Tra pronostici e scommesse, macaron inaspettati e targhe rosso cardinale clamorosamente perdute, non abbiamo prestato la giusta attenzione a una riconferma che notevole lo è per davvero: il ristorante di Firenze Enoteca Pinchiorri anche per il prossimo 2022 conserverà le tre stelle Michelin, nonostante Giorgio Pinchiorri abbia recentemente patteggiato una condanna di quattro mesi per stalking nei confronti di quella che ora è una sua ex dipendente. Già la notizia del patteggiamento non risultò interessante alla stampa gastronomica – qui su Dissapore prese il dovuto spazio, ma la rassegna è striminzita: ne parlarono giusto Munchies e Foodclub -, immaginatevi quanto sia stato scritto sulla riconferma della terza stella a un posto che nessuno avrebbe il coraggio di mettere in discussione se ci si attiene prettamente alla gastronomia.
Una riconferma – e badate che parliamo del massimo riconoscimento possibile, assegnato da quella che è socialmente riconosciuta come la più autorevole delle guide esistenti – che sottende un messaggio: alla Michelin non interessa. La sostenibilità ha una certa attrattiva e in nome di essa si elargiscono stelle verdi, non perdendo occasione di evidenziare quanto i pneumatici di Bibendum siano amici del pianeta, ma l’etica non è rilevante.
Una riconferma che solo Domani si è presa l’onere di trattare, tornando oggi sul tema con l’insistenza di chi nel silenzio generale sente ancor più la necessità di parlarne, e anzi ampliando il discorso: “Chef e critici tengono il Metoo lontano dalle loro cucine“, si intitola l’editoriale di oggi firmato da Sonia Ricci. “È giusto che di un ristorante si valuti la cucina, ancorché di altissima qualità, e ci si giri dall’altra parte se al suo interno vengono commessi abusi nei confronti delle donne che vi lavorano?” è il presupposto della Ricci – che potreste ricordare anche tra le firme di Dissapore -, domanda retorica alla quale non fanno seguito ovvie risposte.
Tutt’altro: il Gambero Rosso risponde che non ha intenzione di rispondere, la Michelin nicchia relegando l’elefante nella stanza a “questioni private” e Enzo Vizzari – aka l’Espresso – invece, parla, ritendendo che il “contesto della critica gastronomica non sia pertinente” per trattare certe tematiche. Se volete conoscere anche le opinioni degli chef e degli altri critici interpellati vi rimandiamo alla lettura del pezzo, sul cartaceo o per abbonati. Altrimenti, vi basti la mia impressione: il totale disarmo di fronte alle tre risposte, dacché le non risposte sono risposte ben chiare, delle tre guide che tutti conosciamo. Guidate da uomini.
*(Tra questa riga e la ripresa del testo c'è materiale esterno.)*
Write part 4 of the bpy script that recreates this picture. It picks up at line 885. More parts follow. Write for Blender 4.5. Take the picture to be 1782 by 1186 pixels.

Premiare un ristorante significa consigliarlo, agendo in maniera più o meno efficace – molto, nel caso della Michelin – sulla lista delle prenotazioni, ma soprattutto sull’immagine del locale stesso. Ed è quantomai palese che la ristorazione oggi venga valutata ben al di là del singolo piatto: ne sono dimostrazione oggettiva i 35 anni di politica Slow Food che la gastronomia ha alle spalle – tangibile ovunque, dai menu alle recensioni, dal melenso storytelling sulle materie prime all’etica dell’economia circolare di questa o quella cucina, sempre più spesso evidenziata dalla critica – e i premi verdi che fioccano da un anno a questa parte per puntare l’occhio di bue sulla sostenibilità ambientale, a pensar bene. Tema che è profondamente etico e che nulla ha che fare con il gusto, con tutto il rispetto parlando per il foraging, ma che, ripeto, evidentemente risulta più stuzzicante, più popolare, più allettante del trattamento delle donne sul lavoro. Anche di fronte a sentenze, patteggiamenti, fatti acclarati, quel che conta è la cottura del piccione.
Specialmente in una branca del giornalismo tanto corporativista come quella gastronomica, dove la recensione negativa è un’eccezione quando capita, il critico è spesso nulla più che un narratore e là dove il locale si dimostra sotto le aspettative si preferisce non parlarne. Comprenderete perché, poi, ci siano tanti pezzi sul chilometro 0 e sull’oste sorridente, ma ben pochi sui brutti fatti accaduti a donne in brigata.
Dice il proverbio che le donne non si toccano nemmeno con un fiore e a me oggi viene il sorriso amaro pensando che gli intoccabili, qui, siano i fiori.